In order to be elected to the Senate, there are some requirements a candidate must meet. These qualifications are established in Article I, Section 3 of the Constitution. A candidate must be:

At least 30 years old (by the time s/he takes the oath of office).
A citizen of the U.S. for at least 9 years.
A resident of the state from which s/he is elected.
Many states hold elections to decide which candidates will be on the ballot in the November general election. There can be three types of candidates on a ballot:

Major political party candidates are automatically placed on their state’s primary ballot.
Minor party candidates are chosen by their party’s unique guidelines.
Independent candidates nominate themselves.
If a candidate is not opposed then there is no need for a primary and his/her name is automatically placed on the November ballot. The candidate who receives the most votes wins the election.
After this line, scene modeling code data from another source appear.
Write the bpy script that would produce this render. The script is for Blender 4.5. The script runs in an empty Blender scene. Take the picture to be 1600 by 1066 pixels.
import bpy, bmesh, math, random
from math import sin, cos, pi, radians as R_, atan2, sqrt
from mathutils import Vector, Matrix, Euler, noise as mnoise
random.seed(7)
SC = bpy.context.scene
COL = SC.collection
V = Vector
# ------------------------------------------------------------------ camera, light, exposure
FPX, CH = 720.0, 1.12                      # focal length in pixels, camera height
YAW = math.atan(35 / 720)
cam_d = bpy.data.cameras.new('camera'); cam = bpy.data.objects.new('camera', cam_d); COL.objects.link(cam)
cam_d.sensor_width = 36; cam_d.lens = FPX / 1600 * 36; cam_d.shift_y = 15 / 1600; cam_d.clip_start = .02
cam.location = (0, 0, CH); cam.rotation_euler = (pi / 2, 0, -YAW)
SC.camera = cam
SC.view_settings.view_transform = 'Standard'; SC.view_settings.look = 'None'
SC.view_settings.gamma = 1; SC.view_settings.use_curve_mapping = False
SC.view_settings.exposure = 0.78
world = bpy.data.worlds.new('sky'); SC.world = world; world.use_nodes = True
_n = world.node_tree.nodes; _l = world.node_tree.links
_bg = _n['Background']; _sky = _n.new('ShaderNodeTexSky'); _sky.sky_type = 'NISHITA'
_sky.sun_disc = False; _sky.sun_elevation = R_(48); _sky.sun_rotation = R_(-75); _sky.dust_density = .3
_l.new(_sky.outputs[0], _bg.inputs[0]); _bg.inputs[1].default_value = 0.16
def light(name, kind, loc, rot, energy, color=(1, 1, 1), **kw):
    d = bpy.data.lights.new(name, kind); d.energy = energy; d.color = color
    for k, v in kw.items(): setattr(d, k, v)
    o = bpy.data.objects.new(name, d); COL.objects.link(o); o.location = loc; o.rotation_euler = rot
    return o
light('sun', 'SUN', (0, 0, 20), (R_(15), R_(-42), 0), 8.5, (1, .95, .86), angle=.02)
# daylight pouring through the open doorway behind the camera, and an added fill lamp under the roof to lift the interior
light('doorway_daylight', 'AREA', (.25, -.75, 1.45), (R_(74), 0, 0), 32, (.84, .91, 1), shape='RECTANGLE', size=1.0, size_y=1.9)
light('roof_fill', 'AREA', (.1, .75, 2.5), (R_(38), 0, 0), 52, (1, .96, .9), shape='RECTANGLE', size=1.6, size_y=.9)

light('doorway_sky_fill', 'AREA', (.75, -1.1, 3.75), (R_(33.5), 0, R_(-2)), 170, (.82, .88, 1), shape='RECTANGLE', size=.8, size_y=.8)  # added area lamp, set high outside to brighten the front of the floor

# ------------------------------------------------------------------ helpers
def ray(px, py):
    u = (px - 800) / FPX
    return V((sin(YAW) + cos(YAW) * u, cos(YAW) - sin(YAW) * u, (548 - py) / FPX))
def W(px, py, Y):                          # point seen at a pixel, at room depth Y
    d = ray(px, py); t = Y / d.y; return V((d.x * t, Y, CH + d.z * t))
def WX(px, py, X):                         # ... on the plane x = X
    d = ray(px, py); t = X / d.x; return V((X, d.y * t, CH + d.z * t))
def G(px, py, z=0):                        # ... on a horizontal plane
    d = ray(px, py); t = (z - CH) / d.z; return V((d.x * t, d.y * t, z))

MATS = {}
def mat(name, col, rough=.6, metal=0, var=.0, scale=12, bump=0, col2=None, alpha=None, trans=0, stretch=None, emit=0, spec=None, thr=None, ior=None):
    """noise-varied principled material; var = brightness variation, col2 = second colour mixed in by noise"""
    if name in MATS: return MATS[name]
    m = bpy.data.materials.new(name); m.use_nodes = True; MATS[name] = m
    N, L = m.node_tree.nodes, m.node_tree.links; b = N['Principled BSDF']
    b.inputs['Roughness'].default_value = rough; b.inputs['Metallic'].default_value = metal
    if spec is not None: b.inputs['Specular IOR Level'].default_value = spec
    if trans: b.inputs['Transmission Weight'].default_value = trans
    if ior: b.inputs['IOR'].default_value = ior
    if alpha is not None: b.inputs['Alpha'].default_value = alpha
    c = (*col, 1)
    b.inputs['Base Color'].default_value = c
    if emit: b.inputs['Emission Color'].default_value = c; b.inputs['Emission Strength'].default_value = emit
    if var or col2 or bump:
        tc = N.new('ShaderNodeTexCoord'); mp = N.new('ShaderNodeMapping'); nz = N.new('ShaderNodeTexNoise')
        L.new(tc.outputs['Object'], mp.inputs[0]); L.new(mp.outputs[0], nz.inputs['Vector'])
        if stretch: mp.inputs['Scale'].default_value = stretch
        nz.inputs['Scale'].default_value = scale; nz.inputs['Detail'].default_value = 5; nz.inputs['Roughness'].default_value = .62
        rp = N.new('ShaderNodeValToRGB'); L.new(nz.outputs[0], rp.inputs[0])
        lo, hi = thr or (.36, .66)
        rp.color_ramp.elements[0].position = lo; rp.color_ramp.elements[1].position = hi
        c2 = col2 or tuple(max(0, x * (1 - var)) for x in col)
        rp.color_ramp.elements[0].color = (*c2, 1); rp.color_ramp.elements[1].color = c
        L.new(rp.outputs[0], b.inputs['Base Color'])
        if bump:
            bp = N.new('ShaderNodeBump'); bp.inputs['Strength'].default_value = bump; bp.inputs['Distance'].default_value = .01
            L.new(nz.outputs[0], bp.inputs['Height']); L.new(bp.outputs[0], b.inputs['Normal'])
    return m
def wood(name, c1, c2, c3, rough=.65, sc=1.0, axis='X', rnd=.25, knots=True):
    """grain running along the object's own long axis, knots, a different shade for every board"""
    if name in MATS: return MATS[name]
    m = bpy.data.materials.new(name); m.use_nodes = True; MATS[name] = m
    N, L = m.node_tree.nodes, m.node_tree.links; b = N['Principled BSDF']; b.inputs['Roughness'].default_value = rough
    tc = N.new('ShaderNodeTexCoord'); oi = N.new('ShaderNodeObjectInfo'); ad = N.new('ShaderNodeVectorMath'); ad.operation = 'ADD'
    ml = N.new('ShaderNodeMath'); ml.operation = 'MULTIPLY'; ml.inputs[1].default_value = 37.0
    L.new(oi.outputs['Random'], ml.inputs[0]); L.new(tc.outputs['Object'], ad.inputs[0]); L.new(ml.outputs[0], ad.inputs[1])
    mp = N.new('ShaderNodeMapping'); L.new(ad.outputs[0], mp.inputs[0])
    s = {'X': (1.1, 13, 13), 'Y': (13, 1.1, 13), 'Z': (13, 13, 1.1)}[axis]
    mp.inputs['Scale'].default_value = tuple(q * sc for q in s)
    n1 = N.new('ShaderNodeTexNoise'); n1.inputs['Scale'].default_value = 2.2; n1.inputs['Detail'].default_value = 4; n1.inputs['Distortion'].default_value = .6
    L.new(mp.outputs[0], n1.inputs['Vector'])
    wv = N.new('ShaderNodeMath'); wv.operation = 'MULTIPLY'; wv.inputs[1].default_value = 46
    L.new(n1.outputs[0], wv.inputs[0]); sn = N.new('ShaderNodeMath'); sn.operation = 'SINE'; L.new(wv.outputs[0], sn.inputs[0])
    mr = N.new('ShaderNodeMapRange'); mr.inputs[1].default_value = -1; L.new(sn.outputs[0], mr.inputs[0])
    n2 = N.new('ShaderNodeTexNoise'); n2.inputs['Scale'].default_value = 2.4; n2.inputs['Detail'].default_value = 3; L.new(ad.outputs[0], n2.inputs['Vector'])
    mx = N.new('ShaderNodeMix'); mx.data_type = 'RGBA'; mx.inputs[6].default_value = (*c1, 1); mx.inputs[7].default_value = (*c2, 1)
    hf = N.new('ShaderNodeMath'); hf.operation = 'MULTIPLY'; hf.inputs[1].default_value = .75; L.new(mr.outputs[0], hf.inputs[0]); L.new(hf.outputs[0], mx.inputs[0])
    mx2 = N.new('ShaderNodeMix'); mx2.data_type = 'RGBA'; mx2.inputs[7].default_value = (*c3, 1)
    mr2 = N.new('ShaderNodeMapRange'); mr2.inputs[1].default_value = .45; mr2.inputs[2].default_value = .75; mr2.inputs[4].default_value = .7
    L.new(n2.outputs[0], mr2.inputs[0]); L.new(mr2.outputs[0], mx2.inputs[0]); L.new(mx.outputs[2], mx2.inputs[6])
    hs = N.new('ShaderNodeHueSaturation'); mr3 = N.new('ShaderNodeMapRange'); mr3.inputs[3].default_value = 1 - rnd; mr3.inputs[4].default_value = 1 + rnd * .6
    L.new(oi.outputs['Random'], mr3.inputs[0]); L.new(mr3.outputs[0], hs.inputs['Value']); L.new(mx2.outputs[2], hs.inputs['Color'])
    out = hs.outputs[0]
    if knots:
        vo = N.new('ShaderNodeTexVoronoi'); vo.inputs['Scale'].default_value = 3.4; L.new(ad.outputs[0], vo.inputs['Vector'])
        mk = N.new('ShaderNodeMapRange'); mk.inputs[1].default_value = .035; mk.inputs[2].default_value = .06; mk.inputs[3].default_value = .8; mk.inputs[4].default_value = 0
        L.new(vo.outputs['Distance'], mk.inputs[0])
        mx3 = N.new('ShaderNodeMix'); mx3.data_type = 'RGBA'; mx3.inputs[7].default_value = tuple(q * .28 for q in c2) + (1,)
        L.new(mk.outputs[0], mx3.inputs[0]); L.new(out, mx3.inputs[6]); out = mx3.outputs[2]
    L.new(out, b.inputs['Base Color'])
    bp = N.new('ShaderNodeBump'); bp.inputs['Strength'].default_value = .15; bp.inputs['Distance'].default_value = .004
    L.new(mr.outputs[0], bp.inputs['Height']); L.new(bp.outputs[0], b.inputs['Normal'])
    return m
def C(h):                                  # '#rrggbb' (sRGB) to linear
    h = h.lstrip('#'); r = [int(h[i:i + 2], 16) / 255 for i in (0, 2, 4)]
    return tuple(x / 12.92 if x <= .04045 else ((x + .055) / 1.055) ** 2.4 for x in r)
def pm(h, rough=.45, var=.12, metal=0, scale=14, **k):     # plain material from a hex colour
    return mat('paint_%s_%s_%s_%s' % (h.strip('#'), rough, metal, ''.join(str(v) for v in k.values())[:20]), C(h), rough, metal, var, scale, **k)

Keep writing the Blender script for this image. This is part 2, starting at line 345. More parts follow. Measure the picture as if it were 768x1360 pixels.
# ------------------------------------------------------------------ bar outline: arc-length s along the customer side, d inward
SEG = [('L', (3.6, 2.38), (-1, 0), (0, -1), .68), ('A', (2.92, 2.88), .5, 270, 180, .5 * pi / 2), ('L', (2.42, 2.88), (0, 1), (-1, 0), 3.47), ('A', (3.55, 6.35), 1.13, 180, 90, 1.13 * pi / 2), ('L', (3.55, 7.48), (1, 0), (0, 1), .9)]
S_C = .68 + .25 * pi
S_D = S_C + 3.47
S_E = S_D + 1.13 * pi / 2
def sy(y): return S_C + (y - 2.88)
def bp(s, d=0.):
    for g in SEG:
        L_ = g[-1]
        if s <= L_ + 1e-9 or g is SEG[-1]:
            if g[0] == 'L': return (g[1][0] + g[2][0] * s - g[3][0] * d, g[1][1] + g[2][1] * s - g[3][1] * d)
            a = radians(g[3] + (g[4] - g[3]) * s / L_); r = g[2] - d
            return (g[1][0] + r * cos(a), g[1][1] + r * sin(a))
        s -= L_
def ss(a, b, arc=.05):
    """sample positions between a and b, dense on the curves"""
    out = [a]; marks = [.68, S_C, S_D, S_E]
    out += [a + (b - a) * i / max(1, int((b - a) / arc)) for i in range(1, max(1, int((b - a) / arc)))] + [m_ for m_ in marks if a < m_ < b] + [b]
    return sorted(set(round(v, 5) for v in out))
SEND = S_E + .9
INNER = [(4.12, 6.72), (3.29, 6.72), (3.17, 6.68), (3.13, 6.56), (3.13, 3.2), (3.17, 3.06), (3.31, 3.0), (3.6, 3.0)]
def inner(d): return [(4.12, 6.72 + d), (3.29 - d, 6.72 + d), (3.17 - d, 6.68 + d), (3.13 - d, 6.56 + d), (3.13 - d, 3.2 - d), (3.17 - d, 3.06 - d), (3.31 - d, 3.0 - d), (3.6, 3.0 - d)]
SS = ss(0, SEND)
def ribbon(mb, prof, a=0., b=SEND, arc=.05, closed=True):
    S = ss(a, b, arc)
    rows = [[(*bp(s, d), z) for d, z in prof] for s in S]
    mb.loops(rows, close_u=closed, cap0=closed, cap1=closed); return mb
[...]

Before 1913, senators were chosen by their state legislatures, not the people. The 17th Amendment to the Constitution states that senators are to be elected by the people they represent.

 

Election of Representatives

The House of Representatives has a fixed number of 435 members. Its members serve for two years and then are up for reelection. In order to be elected to the House of Representatives, there are some requirements a candidate must meet. These qualifications are established in Article I, Section 2 of the Constitution. A candidate must be:

At least 25 years old (by the time s/he takes the oath of office).
A citizen of the U.S. for at least 7 years.
A resident of the state from which they are elected.
Since representation in the House is based on a state’s population, every 10 years the U.S. Bureau of the Census counts how many people live in each state of the United States. Each state is broken down into congressional districts and there is one representative for each district. Every state has at least one congressional district. With each new census, the number of districts (and representatives) in each state is then adjusted.

For example, the 1990 Census increased the number of California representatives from 45 to 52.

Many states hold elections to decide which candidates will be on the ballot in the November general election. There can be three types of candidates on a ballot:

Major political party candidates are automatically placed on their state’s primary ballot.
Minor party candidates are chosen by their party’s unique guidelines.
Independent candidates nominate themselves.
If a candidate is not opposed then there is no need for a primary and his/her name is automatically placed on the November ballot. The candidate who receives the most votes wins the election.

Senate and Representative elections differ in who votes for the candidates. While all voters in a state may vote in a senatorial election, only those in a specific congressional district may vote for a representative for that district.